Shortlist
- Enrico David – nominated
- Roger Hiorns – nominated
- Lucy Skaer – nominated
- Richard Wright – winner
Watch the Turner Prize nominee films:
Best Turner Prize in living memory
The best Turner Prize in living memory, according to one pundit, this year's shortlisted artists offered much for eye and mind alike.
Roger Hiorns' cow brains and crystallized bedsit questioned our assumptions about certainty, materiality and the future whilst Lucy Skaer's full sized whale skull and alluring yet illusive drawing of a whale skeleton implicated the body in the act of looking.
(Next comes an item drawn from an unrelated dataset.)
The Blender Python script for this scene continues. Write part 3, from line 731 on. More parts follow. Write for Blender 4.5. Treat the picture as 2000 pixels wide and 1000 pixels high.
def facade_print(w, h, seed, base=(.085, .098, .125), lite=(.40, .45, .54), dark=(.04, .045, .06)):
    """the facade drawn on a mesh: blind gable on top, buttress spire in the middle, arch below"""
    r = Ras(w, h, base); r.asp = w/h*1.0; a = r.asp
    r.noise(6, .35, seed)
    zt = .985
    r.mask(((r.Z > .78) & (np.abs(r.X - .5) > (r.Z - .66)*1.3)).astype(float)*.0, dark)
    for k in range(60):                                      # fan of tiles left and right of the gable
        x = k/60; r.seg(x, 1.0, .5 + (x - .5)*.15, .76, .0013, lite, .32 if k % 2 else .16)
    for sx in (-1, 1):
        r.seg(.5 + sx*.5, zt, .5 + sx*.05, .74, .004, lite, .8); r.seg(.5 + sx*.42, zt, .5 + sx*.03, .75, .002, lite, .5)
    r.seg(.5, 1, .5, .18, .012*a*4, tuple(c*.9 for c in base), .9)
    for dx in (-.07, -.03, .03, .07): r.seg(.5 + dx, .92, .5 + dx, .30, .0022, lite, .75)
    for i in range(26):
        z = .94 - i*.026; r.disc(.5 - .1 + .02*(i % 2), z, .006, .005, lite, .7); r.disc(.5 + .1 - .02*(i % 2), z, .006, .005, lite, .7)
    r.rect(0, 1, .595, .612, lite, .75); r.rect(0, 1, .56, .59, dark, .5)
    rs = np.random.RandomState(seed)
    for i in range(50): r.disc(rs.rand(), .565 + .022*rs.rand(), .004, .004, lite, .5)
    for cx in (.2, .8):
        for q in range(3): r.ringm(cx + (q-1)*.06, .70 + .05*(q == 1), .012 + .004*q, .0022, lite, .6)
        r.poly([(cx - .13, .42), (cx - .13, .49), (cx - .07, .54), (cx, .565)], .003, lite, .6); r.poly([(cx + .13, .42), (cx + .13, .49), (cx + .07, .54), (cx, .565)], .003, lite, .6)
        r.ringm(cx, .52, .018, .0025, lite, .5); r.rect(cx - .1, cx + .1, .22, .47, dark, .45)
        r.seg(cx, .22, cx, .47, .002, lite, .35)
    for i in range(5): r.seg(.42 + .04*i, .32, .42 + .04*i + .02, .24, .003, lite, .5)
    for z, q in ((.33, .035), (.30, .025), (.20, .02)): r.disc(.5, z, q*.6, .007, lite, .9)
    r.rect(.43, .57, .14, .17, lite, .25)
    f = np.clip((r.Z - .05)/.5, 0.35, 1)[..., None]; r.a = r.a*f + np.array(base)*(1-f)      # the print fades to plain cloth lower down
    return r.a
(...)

Contemporary surrealist Enrico David's cast of uncanny characters floating in a theatrical black void drew us into a strange childlike world of imagination and uncertainty.
Though Hiorns was favourite it was 'dazzling outsider' Richard Wright's use of age-old fresco techniques to create luminous, quivering and ephemeral installation paintings that carried the day.
Jury
- Charles Esche, Director Van Abbemuseum, Eindhoven
- Mariella Frostrup, Writer and broadcaster
- Jonathan Jones, Art critic, The Guardian
- Dr Andrea Schlieker, Director Folkestone Triennial, and curator
- Stephen Deuchar, Director, Tate Britain and Chair of the Jury
Turner Prize 2009 in quotes
After years of dreary line-ups, 2009’s prize is, in an unusually subtle way, a cracker
Waldemar Januszczak, The Sunday Times
Prize winner Richard Wright shocks world with actual art. In a surprising endorsement for an event often known for its wacky creations, the judges went for the most traditional of the four exhibitions.
Claore Ellicott, The Daily Mail, 8 December 2009
I am interested in placing painting in the situation where it collides with the world; the fragility of that existence.